Leaving everything else aside, Mark made the following observation:

There’s no longer the same need for a hub for political discussion, as lively debate has migrated to social media platforms such as Facebook and Twitter, and as the space for opinion and analysis around the shop has widened. The fact that the ‘blogosphere’ in Australia is no longer a term that makes much sense is an indicator of that change.

The reason I’ve quoted this passage is that I think he’s wrong. I think Twitter is a terrible platform for political debate; it encourages the worst sort of sound-bite approach to complex issues; the only use for Twitter seems to be (a) the conspicuous display of wit (which one of my lecturers at Edinburgh, Alexander McCall Smith, does amazingly well) and (b) the embodiment of Cameron’s First Law. There is no middle ground. And if a tweet is ‘heavyweight’ or thought-provoking, it’s because it links to an article somewhere that addresses the issue in greater depth.

Then there’s facebook, which as my friends know is a repository (at least in my case) for cat humour, funny dog pictures (mainly from Dogs for the Disabled) and my endless complaints about HMRC (when I’m finished this tax seat I plan to burn my Tolley’s statutes, all five volumes of them, 3000+ pages each, printed on Bible paper). The idea that facebook is a good place for political debate strikes me as ‘not even wrong’.

However, this is something about which I am likely to be ‘not even wrong’. As anyone who also knows me knows, I am beyond technically incompetent. I am one of those people who would be quite happy if every computer on the planet blew up tomorrow: I’m fine with card catalogues, typewriters (which I can take apart and fix) cars with carburetters (ditto) and using, you know, paper law reports. I’ve even memorized much of the Library of Congress cataloguing system.
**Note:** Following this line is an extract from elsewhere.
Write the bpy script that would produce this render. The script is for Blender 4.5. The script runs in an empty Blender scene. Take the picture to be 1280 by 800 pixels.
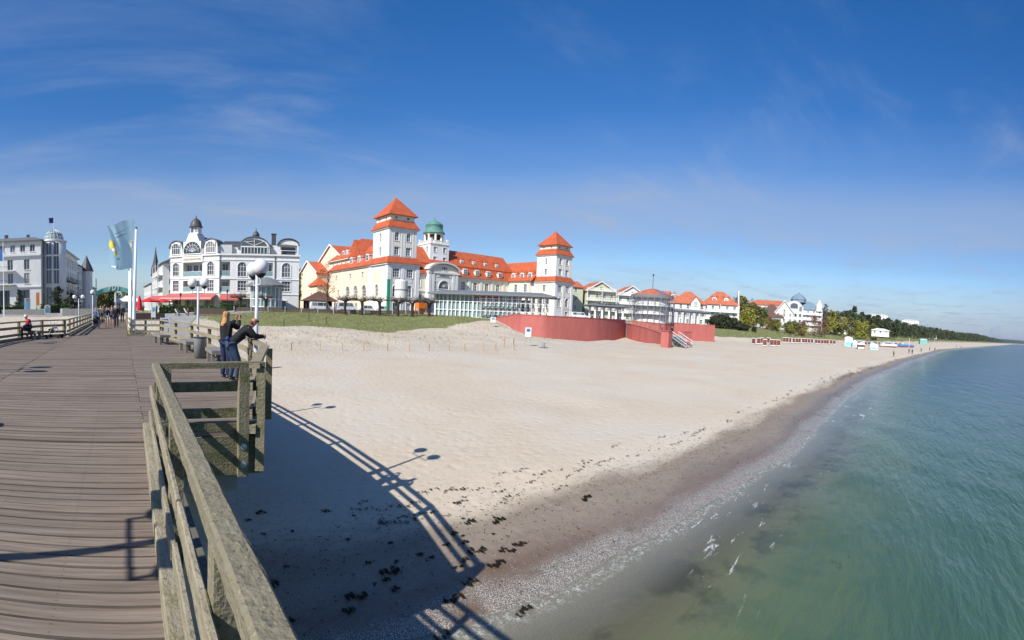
import bpy, bmesh, math, random
import numpy as np
from mathutils import Vector, Matrix
R = math.radians
rnd = random.Random(7)
scene = bpy.context.scene

# ------------------------------------------------------------------ camera, sky, sun, exposure
cd = bpy.data.cameras.new("camera")
cd.type = 'PANO'
cd.panorama_type = 'CENTRAL_CYLINDRICAL'          # the photograph is a stitched cylindrical panorama
FP = 600.0
cd.central_cylindrical_range_u_min = -640.0 / FP
cd.central_cylindrical_range_u_max = 640.0 / FP
cd.central_cylindrical_range_v_min = (419.0 - 800.0) / FP
cd.central_cylindrical_range_v_max = 419.0 / FP
cd.central_cylindrical_radius = 1.0
cd.clip_start = 0.05
cd.clip_end = 80000
cam = bpy.data.objects.new("camera", cd)
scene.collection.objects.link(cam)
TAU = math.atan(36.0 / FP)
cam.matrix_world = (Matrix.Translation((0, 0, 1.6)) @ Matrix.Rotation(-TAU, 4, 'X')
                    @ Matrix.Rotation(-(640 - 153) / FP, 4, 'Z') @ Matrix.Rotation(R(90), 4, 'X'))
scene.camera = cam

SUN_EL = R(40)
SH = (math.cos(R(16.5)), math.sin(R(16.5)))           # shadows fall this way over the ground
world = bpy.data.worlds.new("World"); scene.world = world; world.use_nodes = True
wt = world.node_tree; wt.nodes.clear()
def wn(t, **k):
    n = wt.nodes.new(t)
    for a, b in k.items(): setattr(n, a, b)
    return n
sky = wn('ShaderNodeTexSky'); sky.sky_type = 'NISHITA'; sky.sun_disc = False
sky.sun_elevation = SUN_EL; sky.sun_rotation = math.atan2(-SH[0], -SH[1])
sky.altitude = 0; sky.air_density = 1.0; sky.dust_density = 0.35; sky.ozone_density = 3.2
tc = wn('ShaderNodeTexCoord'); sx = wn('ShaderNodeSeparateXYZ'); wt.links.new(tc.outputs['Generated'], sx.inputs[0])
def wmath(op, a, b=None, clamp=False):
    n = wn('ShaderNodeMath', operation=op, use_clamp=clamp)
    for i, v in enumerate((a, b)):
        if v is None: continue
        if isinstance(v, (int, float)): n.inputs[i].default_value = v
        else: wt.links.new(v, n.inputs[i])
    return n.outputs[0]
# thin high cloud: streaks on a plane far above (x/z, y/z) and a soft veil low over the horizon
zc = wmath('MAXIMUM', sx.outputs[2], 0.03)
px = wmath('DIVIDE', sx.outputs[0], zc); py = wmath('DIVIDE', sx.outputs[1], zc)
cb = wn('ShaderNodeCombineXYZ'); wt.links.new(px, cb.inputs[0]); wt.links.new(py, cb.inputs[1])
mp = wn('ShaderNodeMapping'); mp.inputs['Rotation'].default_value = (0, 0, R(62)); mp.inputs['Scale'].default_value = (0.34, 0.75, 1)
wt.links.new(cb.outputs[0], mp.inputs[0])
cn = wn('ShaderNodeTexNoise'); cn.inputs['Scale'].default_value = 1.5; cn.inputs['Detail'].default_value = 9; cn.inputs['Roughness'].default_value = 0.62; cn.inputs['Distortion'].default_value = 0.5
wt.links.new(mp.outputs[0], cn.inputs[0])
cr = wn('ShaderNodeMapRange'); cr.interpolation_type = 'SMOOTHSTEP'
cr.inputs[1].default_value = 0.46; cr.inputs[2].default_value = 0.86; cr.inputs[3].default_value = 0; cr.inputs[4].default_value = 0.48
wt.links.new(cn.outputs[0], cr.inputs[0])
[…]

Which means I am temperamentally out of sympathy with ‘social media’ and ‘social media developments’, and am likely missing something.

So: what am I missing? I’d really like to know. Is there some corner of twitter and facebook that does something other than what I’ve outlined above?

UPDATE: Over at his place, Tim Train makes an excellent point about how a good piece of writing (Will Zeng’s comment on nearly clouting Trenton Oldfield in the head with his oar, see my earlier post) was very nearly destroyed simply because it was published on Twitter. Some kind soul at the OUBC had sorted it out by the time it got to me; Tim shows you what the original looked like.

UPDATE II: Jim Belshaw makes some related points about the growing mountain of sh*t (he uses a politer word) one has to wade through when panning for internet gold.